Ikhbar.com: Bendera merah putih tampak berkibar di atas bangunan rumah yang belum dipasangi genting. Pemandangan tersebut bukan dalam rangka hari kemerdekaan atau terpasang setengah tiang demi menghormati tokoh yang baru meninggal.
Pengibaran bendera itu hanya bagian dari upacara Munggah Suwunan, yakni sebentuk rasa syukur warga karena bisa mendirikan rumah. Upacara Munggah Suwunan yang biasanya diawali tahlil dan doa bersama itu banyak ditemukan di wilayah pesisir pantai laut utara (pantura) Jawa Barat, seperti di Cirebon dan Indramayu.
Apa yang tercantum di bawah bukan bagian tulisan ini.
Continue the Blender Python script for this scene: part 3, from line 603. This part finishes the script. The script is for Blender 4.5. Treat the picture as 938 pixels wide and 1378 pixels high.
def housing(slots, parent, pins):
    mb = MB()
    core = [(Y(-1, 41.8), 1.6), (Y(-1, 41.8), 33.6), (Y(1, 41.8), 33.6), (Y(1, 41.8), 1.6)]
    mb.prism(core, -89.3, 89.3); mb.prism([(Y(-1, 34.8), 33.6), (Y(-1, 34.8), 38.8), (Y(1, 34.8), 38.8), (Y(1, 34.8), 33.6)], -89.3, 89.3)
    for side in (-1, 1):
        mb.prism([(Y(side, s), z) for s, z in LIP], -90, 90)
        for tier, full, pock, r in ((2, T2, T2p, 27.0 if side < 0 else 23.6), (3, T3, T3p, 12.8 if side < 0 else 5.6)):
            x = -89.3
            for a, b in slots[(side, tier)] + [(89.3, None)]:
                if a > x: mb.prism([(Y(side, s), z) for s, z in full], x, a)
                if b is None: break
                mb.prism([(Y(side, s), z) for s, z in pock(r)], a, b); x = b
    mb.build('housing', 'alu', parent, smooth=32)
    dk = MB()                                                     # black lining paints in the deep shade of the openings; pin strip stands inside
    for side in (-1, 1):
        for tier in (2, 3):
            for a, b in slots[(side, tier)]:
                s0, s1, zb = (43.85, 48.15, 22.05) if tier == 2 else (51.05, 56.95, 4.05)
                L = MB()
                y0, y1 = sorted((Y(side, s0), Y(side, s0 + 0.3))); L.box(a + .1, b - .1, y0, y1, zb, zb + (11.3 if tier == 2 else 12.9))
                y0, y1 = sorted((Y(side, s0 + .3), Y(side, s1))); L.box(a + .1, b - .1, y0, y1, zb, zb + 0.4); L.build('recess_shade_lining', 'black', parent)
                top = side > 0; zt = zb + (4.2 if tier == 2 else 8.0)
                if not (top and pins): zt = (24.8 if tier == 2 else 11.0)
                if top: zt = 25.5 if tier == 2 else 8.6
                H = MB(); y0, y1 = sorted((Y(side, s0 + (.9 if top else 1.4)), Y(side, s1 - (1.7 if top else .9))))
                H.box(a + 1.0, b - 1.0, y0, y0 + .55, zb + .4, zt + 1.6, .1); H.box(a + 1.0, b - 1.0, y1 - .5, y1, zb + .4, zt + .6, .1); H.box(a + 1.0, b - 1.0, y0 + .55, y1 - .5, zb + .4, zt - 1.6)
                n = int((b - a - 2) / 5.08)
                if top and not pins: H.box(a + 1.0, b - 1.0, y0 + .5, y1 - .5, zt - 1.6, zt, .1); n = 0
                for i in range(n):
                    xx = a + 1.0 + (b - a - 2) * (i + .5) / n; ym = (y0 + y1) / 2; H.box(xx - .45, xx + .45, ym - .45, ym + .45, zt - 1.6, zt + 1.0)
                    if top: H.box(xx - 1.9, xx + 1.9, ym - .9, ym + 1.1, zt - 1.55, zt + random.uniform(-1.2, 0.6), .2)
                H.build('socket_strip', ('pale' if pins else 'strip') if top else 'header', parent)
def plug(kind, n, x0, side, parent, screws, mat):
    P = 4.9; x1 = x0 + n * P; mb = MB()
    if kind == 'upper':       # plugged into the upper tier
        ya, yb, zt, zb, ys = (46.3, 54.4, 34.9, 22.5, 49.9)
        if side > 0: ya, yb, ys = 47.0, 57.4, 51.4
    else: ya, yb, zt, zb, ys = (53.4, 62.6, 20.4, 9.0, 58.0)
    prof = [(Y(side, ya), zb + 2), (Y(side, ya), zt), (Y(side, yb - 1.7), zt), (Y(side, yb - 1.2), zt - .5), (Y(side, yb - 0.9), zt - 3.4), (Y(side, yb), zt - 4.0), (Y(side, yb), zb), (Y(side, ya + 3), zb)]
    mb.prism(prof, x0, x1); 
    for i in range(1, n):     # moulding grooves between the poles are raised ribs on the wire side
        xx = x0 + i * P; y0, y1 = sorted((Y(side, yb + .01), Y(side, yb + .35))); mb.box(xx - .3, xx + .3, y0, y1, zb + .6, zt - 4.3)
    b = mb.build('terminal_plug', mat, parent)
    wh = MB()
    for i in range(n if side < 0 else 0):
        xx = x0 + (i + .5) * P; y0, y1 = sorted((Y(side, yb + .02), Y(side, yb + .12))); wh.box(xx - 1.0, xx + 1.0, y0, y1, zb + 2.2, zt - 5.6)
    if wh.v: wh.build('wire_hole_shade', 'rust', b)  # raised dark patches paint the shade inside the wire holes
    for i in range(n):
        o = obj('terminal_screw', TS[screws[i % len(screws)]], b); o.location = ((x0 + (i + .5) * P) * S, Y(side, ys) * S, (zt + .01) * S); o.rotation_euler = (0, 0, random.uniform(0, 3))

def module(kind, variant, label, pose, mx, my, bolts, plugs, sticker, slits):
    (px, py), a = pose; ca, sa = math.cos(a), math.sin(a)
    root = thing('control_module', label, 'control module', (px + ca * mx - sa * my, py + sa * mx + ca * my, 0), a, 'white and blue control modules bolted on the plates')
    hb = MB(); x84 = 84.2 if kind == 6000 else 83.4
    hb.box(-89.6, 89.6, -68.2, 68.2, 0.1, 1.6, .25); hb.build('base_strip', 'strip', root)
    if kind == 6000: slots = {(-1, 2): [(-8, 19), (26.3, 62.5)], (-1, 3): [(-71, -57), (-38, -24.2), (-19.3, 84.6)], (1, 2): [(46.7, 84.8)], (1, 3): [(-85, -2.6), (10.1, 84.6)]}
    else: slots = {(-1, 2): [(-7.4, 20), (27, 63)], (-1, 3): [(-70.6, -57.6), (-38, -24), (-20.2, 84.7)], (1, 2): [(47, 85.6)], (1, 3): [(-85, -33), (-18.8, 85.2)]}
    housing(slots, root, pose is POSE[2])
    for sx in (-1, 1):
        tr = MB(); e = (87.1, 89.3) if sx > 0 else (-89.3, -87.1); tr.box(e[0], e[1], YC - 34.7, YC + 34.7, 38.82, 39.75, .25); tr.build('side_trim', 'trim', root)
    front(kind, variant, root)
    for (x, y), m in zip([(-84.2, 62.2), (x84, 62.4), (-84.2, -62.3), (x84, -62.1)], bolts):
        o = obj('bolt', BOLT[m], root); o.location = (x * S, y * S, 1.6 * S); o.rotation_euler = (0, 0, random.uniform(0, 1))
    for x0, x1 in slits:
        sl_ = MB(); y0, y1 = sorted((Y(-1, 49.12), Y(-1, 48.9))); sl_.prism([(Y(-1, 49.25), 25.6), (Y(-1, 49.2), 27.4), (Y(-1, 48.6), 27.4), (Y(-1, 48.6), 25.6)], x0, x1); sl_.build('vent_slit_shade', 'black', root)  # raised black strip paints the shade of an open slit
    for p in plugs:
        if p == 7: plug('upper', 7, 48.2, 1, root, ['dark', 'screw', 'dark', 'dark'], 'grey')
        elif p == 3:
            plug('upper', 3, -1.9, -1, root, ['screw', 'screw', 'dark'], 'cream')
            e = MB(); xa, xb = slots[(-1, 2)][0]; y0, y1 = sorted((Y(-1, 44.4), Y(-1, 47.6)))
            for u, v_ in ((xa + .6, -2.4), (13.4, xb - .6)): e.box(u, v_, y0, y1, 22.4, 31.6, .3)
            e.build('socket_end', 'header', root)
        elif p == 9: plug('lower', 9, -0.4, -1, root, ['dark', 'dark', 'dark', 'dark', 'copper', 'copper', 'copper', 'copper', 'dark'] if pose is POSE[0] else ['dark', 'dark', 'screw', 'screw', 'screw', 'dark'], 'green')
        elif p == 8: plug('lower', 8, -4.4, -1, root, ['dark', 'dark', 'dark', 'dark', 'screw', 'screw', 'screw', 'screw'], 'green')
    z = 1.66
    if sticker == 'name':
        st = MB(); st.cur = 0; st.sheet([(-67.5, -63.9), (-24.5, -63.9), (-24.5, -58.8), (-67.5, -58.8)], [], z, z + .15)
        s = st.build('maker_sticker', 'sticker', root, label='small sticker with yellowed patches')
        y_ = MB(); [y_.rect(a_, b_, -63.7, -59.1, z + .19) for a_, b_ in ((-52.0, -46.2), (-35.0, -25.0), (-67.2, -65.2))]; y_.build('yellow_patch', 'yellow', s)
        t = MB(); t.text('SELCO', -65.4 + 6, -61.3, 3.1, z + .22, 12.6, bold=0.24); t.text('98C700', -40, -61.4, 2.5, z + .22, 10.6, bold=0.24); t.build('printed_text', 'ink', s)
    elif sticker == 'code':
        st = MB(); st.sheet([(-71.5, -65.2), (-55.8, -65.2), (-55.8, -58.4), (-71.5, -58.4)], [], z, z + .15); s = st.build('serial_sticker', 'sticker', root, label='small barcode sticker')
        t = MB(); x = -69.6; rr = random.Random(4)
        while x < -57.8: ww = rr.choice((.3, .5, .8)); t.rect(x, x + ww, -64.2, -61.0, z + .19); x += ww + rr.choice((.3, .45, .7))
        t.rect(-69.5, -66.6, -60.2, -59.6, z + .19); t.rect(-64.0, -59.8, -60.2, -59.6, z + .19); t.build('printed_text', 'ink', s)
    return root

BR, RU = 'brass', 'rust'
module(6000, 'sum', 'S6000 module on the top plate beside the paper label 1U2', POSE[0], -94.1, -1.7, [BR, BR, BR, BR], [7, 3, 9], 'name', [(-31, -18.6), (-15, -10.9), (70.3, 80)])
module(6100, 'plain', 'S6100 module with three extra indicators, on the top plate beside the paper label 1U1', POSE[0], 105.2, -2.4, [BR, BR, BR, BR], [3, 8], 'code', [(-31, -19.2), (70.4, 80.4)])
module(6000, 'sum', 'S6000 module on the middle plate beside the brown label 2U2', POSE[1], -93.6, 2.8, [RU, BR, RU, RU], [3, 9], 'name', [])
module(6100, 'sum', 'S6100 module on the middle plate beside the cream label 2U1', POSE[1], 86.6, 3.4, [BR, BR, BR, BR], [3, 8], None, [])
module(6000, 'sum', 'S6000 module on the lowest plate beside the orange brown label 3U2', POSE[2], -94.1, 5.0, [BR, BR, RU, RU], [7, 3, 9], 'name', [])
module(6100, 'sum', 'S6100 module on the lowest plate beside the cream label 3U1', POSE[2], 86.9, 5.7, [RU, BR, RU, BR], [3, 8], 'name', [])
Pengurus Lembaga Seni Budaya Muslimin Indonesia (Lesbumi) Pengurus Cabang Nahdlatul Ulama (PCNU) Kabupaten Cirebon, Arief Nur Alamsyah menjelaskan, Munggah Suwunan secara harfiyah berarti menaikkan atap. Pasalnya, upacara ini dilakukan ketika hendak memasang rangka atap utama.
“Biasanya dilakukan di pagi hari sesuai jam, hari, dan tanggal yang ditentukan oleh tetua adat berdasarkan perhitungan primbon,” kata dia, Ahad, 21 Mei 2023.
Baca: Perlawanan Rasulullah terhadap Rasisme
Kang Arif, sapaan akrabnya, mengatakan, pengibaran bendera merah putih adalah bukti kecintaan dan penghormatan kepada Tanah Air. Sebab, rumah yang dibangun berdiri di atas dan merupakan bagian dari wilayah Indonesia.
“Hubbul wathan minal iman. Cinta Tanah Air sebagian dari iman,” sambung dia.
Umumnya, lanjut dia, ketika bendera hendak dipancangkan, pemilik rumah juga menyelipkan benda berwarna keemasan. Hal ini sebagai simbol harapan agar penghuninya memperoleh kejayaan. Lalu di sekeliling bendera digantungkan pula beberapa sisir pisang, padi, dan bermacam-macam buah atau benda lain. Semua itu memiliki makna simbolis yang berbeda-beda.
“Intinya bukan sekadar aksesori, melainkan simbol yang mengandung pitutur sekaligus harapan yang baik-baik bagi calon penghuni rumah,” pungkas dia.
Sementara itu, sesepuh Pondok Pesantren Ketitang Cirebon, KH Fathurrohman Asror menjelaskan, pengibaran bendera merah putih saat pembangunan rumah telah dilakukan sejak era kemerdekaan.
“Dalam sejarahnya, ini bagian dari perlawanan masyarakat Indonesia terhadap penjajahan kolonial Belanda,” katanya.